Melissa McCarthy’s ‘The Boss': 5 Lessons From Her Latest Box Office Triumph

How was the comedy star able to keep pace with “Batman v Superman” this weekend? Some secrets behind her super powers

Impressed by how Melissa McCarthy‘s comedy grossed $23.5 million and gave “Batman v Superman” a run for its money at the weekend box office, where “The Boss” might have eked out a photo-finish win?

Us, too.

And here are a few things that we learned when we looked into how it happened.

1. She Can Open Movies

Ever since she broke out with her Oscar-nominated performance in “Bridesmaids,” McCarthy hasn’t merely enjoyed a string of hit films. She has a built a consistent, five-year track record of bankability. Each successive wide-release starring vehicle for the actress has debuted over $20 million — sometimes well over (see chart).

That’s an Adam Sandler-esque run that shows no signs of letting up — especially when even very poorly reviewed movies like “The Boss” and “Tammy” (both of which were directed by McCarthy’s husband, Ben Falcone) have made the money grade.

melissa mccarthy box office“Her fans are like — and I’m not going to name any particular political candidate — but it’s the type of passion for her that some have for some of the current candidates running for president,” comScore Senior Media Analyst Paul Dergarabedian told TheWrap.

That’s particularly true when McCarthy is in her raunchy, R-rated wheelhouse. “No matter what she does, the audience — her audience, her core constituency — loves her, and she can almost do no wrong,” he added. Which brings us to…
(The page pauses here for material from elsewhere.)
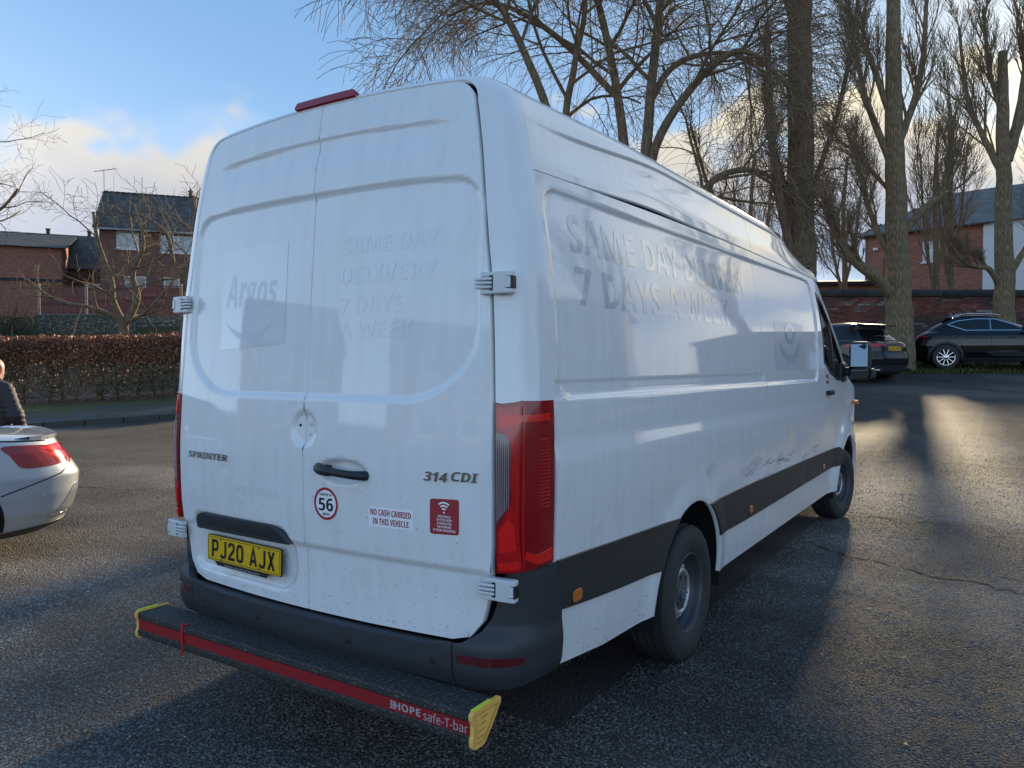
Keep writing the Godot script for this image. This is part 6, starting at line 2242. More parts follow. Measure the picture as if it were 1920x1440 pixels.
	rbox(m, Transform3D(Basis(Vector3.RIGHT, 0.12), Vector3(2.0, 3.0, -1.6)), Vector3(4.6, 0.16, 4.2))
	put("roof", m, mat(0.02, 0.02, 0.022, 0.9), sh)
	m = M.new()
	rbox(m, at(0.4, 0.8, 0.3), Vector3(1.6, 1.6, 0.3), 0.01)
	put("cream_panel", m, mat(0.30, 0.25, 0.15, 0.8), sh)
	for k in 9:
		m = M.new()
		rbox(m, at(2.7 + k * 0.17, 0.9, 0.25), Vector3(0.15, 1.8 - 0.05 * (k % 3), 0.03))
		put("board", m, mat(0.09, 0.07, 0.055, 0.9), sh)

func build_wall() -> void:
	# old brick boundary wall with a stone coping
	rng.seed = 40
	var a := Vector2(27.6, 5.5)
	var foot := spot(a.x, a.y)
	var wl := thing("boundary_wall", "old sooty brick boundary wall with a dark rounded coping, behind the parked cars", "wall", Vector3(foot.x, 1.2, foot.z), YAW + 0.0)
	var L := 26.0
	var H := 2.78
	var m := M.new()
	rbox(m, at(L * 0.5, H * 0.5, -0.12), Vector3(L, H, 0.20))
	put("mortar_core", m, mat(0.075, 0.065, 0.058, 0.95), wl)
	var bm := BoxMesh.new()
	bm.size = Vector3(0.218, 0.066, 0.03)
	var xs := []
	var cl := PackedColorArray()
	var n := noise(91, 0.5, FastNoiseLite.TYPE_SIMPLEX_SMOOTH, 4)
	var big := []
	for r in 36:
		for c in int(L / 0.23):
			var x := 0.115 + c * 0.23 + (0.115 if r % 2 else 0.0)
			var y := 0.04 + r * 0.0765
			if x > L - 0.1: continue
			var v := n.get_noise_2d(x, y * 1.6)
			var col := Color(0.20, 0.075, 0.055).lerp(Color(0.085, 0.062, 0.06), sstep(-0.35, 0.3, v)) * rng.randf_range(0.65, 1.3)
			var w := sstep(0.05, 0.5, n.get_noise_2d(x * 0.7 + 40.0, y * 2.0) + 0.4 * exp(-pow((x - 11.3) / 3.0, 2.0) - pow((y - 1.7) / 0.5, 2.0)))
			if rng.randf() < 0.55: col = col.lerp(Color(0.34, 0.33, 0.33), w * rng.randf_range(0.2, 1.0))
			xs.append(Transform3D(Basis.from_euler(Vector3(rng.randf_range(-0.03, 0.03), rng.randf_range(-0.03, 0.03), rng.randf_range(-0.015, 0.015))), Vector3(x, y, -0.02 + rng.randf_range(-0.005, 0.006))))
			cl.append(col)
	instanced("bricks", bm, xs, cl, vmat(0.92), wl)
	var cm := [mat(0.035, 0.035, 0.034, 0.9), mat(0.045, 0.043, 0.04, 0.9), mat(0.03, 0.031, 0.03, 0.9)]
	for k in 29:
		m = M.new()
		var f := at(0.45 + k * 0.9, H, -0.12)
		prism(m, f * Transform3D(Basis(Vector3.UP, PI / 2), Vector3(0.443, rng.randf_range(-0.01, 0.01), 0)), pv([0.2, 0.0, 0.2, 0.1, 0.15, 0.2, 0.06, 0.25, -0.06, 0.25, -0.15, 0.2, -0.2, 0.1, -0.2, 0.0]), 0.886)
		put("coping_stone", m, cm[rng.randi() % 3], wl)
	# painted scrawl on the bricks
	m = M.new()
	for k in 5:
		var pts := []
		var x := 10.3 + k * 0.36
		for j in 7:
			pts.append(Vector2(x + rng.randf_range(-0.14, 0.2), 1.95 + rng.randf_range(-0.28, 0.30)))
		stroke(pts, 0.045, m, on_flat(Vector3(0, 0, 0.004), Vector3.RIGHT, Vector3.UP), 0.002)
	put("painted_scrawl", m, mat(0.22, 0.25, 0.30, 0.7), wl)
	# rough grass and litter at the foot of the trees
	var gxs := []
	var gcl := PackedColorArray()
	for k in 16000:
		var q := Vector2(rng.randf_range(4.0, 20.0), 22.4 + 3.6 * pow(rng.randf(), 1.5))
		var p := spot(q.y, q.x, -0.05)
		var leafy := rng.randf() < 0.35
		var bs := Basis(Vector3.UP, rng.randf() * TAU) * Basis(Vector3.RIGHT, rng.randf_range(-0.5, 0.5) if not leafy else PI / 2 + rng.randf_range(-0.5, 0.5))
		gxs.append(Transform3D(bs.scaled(Vector3.ONE * rng.randf_range(0.7, 1.6)), p + Vector3(0, 0.05 if leafy else 0.0, 0)))
		gcl.append(Color(0.16, 0.11, 0.03).lerp(Color(0.09, 0.05, 0.025), rng.randf()) if leafy else Color(0.06, 0.075, 0.018).lerp(Color(0.13, 0.12, 0.03), rng.randf()))
	var gm := vmat(0.8)
	gm.backlight_enabled = true
	gm.backlight = Color(0.2, 0.18, 0.05)
	var gr := instanced("rough_grass", leaf_mesh(0.13, 0.025), gxs, gcl, gm, self)
	tag(gr, "yellowish rough grass and fallen leaves under the trees on the right", "grass", "", "stuff")

# ------------------------------------------------------------------ parked cars
class Shell extends RefCounted:
	# a car body as a stack of rounded plan outlines: half width, tail and nose against height
	var y0 := 0.0
	var y1 := 1.0
	var w := PackedFloat32Array()
	var zr := PackedFloat32Array()
	var zf := PackedFloat32Array()
	var ex := 4.5
	func at(a: PackedFloat32Array, y: float) -> float:
		var f := clampf((y - y0) / (y1 - y0), 0.0, 1.0) * (a.size() - 1)
		var k := mini(int(f), a.size() - 2)
		return lerpf(a[k], a[k + 1], f - k)
	func ring(th: float, y: float) -> Vector3:
		var r := at(zr, y)
		var f := at(zf, y)
		var c := cos(th)
		var s := sin(th)
		return Vector3(at(w, y) * signf(s) * pow(absf(s), 2.0 / ex), y, (r + f) * 0.5 + (r - f) * 0.5 * signf(c) * pow(absf(c), 2.0 / ex))
	func side(z: float, y: float, sg: float) -> Vector3:
		var r := at(zr, y)
		var f := at(zf, y)
		var u := minf(absf((z - (r + f) * 0.5) / ((r - f) * 0.5)), 0.999)
		return Vector3(sg * at(w, y) * pow(1.0 - pow(u, ex), 1.0 / ex), y, z)
	func tail(x: float, y: float, sg: float) -> Vector3:
		var r := at(zr, y)
		var f := at(zf, y)
		var u := minf(absf(x / at(w, y)), 0.999)
		return Vector3(x, y, (r + f) * 0.5 + sg * (r - f) * 0.5 * pow(1.0 - pow(u, ex), 1.0 / ex))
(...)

2. She’s Impervious to Reviews

A McCarthy movie hits the multiplex with a bawdy, bruising, R-rated bang. It’s a sound that seems to drive critics crazy — “The Boss” stands at just 18 percent on Rotten Tomatoes — but the star has a built-in fan base that is as broad as it is devoted. The statistics bear this out: “The Boss” drew an almost even number of old and young viewers, while it appealed to a first-weekend crowd that was 67 percent female.

“The No. 1 reason that people went [to ‘The Boss’] was Melissa McCarthy at 79 percent,” Nicholas Carpou, Universal’s President of Domestic Distribution, told TheWrap, “followed by the humor at 66 percent. Which, I think, speaks volumes to how these characters that she creates and that she plays, how much they absolutely resonate with comedies. She is like the personification.”

3. “Batman v Superman” Faded Faster Than Expected

There may have been a time when Universal planted “The Boss” on this weekend as a sort of counterprogramming move against Warner Bros.’ superhero blockbuster — but with no real hopes of a win.

Well, think again. With its steady, and steep, declines since its huge opening (also to withering reviews that might have hurt after a huge $166 million first weekend), Warner Bros.’ “Batman v Superman: Dawn of Justice” has left the door open for McCarthy to sneak in and eke out a victory when final numbers are released on Monday.

4. It Pays to Counterprogram With Comedy

If you thought “Batman v. Superman” was dark, just look at the movies in the rest of the box office rankings — tons of the kind of horror, thriller, action and genre fare that tend to dominate during the times of year before the big movie seasons start. Currently, the only other comedies in the Top 10 are pretty … vanilla: the kid-skewing “Zootopia” and “My Big Fat Greek Wedding 2,” both of which are losing steam after several weeks.

Adults want to laugh, and this weekend, there was really only one big R-rated choice for them. As Dergarabedian said of McCarthy’s rabid fans, “They just love her brash, vulgar, throw-vanity-to-the-wind attitude.” No other film was going to give them that.

5. “Ghostbusters” Should Be YUGE

Let’s put this simply: McCarthy is on a roll. While her CBS sitcom, “Mike & Molly,” ends its six-season run on May 16, that finale comes at an opportune time, when her big-screen star is still rising. Indeed, she has accomplished what few actors — men or women, comedic or serious — have been able to do, in moving from character roles and a TV show to consistent theatrical box office success.

“It used to be if you were a TV star, you didn’t really have a chance on the big screen,” Dergarabedian said. “Now, seeing stars going back and forth between both platforms effortlessly, there’s no stigma anymore.”

Seconded Universal’s Carpou, “She’s a genuine movie star, and a genuine comedic movie star, too.” He added, “And as a fan, I want her to do more.”

While this bodes well for McCarthy’s own long-term plans, it must put a smile on the faces of the folks at Sony, which is releasing the McCarthy-fronted ensemble comedy remake “Ghostbusters” on July 15.

Yep, today, they have good reason to say: “I ain’t afraid of no box office.”